Es fragt sich, was mit den Untoten von der FDP passieren wird. Nach Schleswig-Holstein fing mancher an, an ein Leben nach dem politischen Tod zu glauben. Vorsicht ist geboten. Die vermeintliche Belebung der Liberalen läßt sich ziemlich genau auf die zweite Aprilhälfte terminieren. Seinerzeit erschien in der taz ein Artikel des Soziologen und Politologen Timo Lochocki mit einer verquast wirkenden Theorie:

Eine von den Medien stabilisierte FDP

Danach verhindert eine FDP mit ihrer Ausrichtung auf Wirtschaftsfragen das Aufkommen rechtspopulistischer Parteien, das in allen Nachbarländern zu beobachten ist. Da die Wirtschaftsinteressierten an die Steuersenkungspartei FDP gebunden werden, kommen Rechte an dieser Flanke nicht durch. Statt dessen bleiben sie bei Ausländer- und Islamthemen stecken. „Es mag für die politische Linke in Deutschland wie ein Paradox klingen: Aber wem am Herzen liegt, hierzulande eine starke rechtspopulistische Kraft und einen Rechtsruck der gesamten politischen Kultur zu verhindern, der sollte der kriselnden FDP ‘alles Gute’ wünschen“, postulierte Lochocki.

In der Folge setzte ein mediales Konzert für die FDP ein, daß sich sogar die Pressesprecher in der Berliner Parteizentrale über Überschriften wie „Die FDP erlebt ihr gelbes Wunder“ (Financial Times Deutschland) wunderten.
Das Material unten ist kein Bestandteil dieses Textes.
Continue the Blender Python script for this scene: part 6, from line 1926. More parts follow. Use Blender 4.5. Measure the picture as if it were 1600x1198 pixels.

Der schleswig-holsteinische Spitzenkandidat Wolfgang Kubicki, ein Querulant Möllemannscher Prägung, schien schon vor der Wahl und zu Lebzeiten vor der Seligsprechung zu stehen. In Nordrhein-Westfalen steht Christian Lindner, der als FDP-Generalsekretär Fahnenflucht beging und dem aus früherer Tätigkeit der Geruch des Pleitiers anhaftet, möglicherweise vor einem guten Ergebnis. Dieser „Lindner-Effekt“ könnte zwar Rösler das Amt kosten, aber Merkel würde mit der schwachen FDP-Fraktion weiter regieren können.

Stabil ist das alles nicht mehr. Die Zentrifugalkräfte werden kräftiger. Wenn Euro-Bonds kommen sollen, die Europäische Zentralbank der Politik untergeordnet werden soll und die EU-Kommission noch mehr Macht an sich reißen will, wird die Union das erleben, was die SPD schon kennt: Plötzlich tummeln sich andere in ihrem Revier.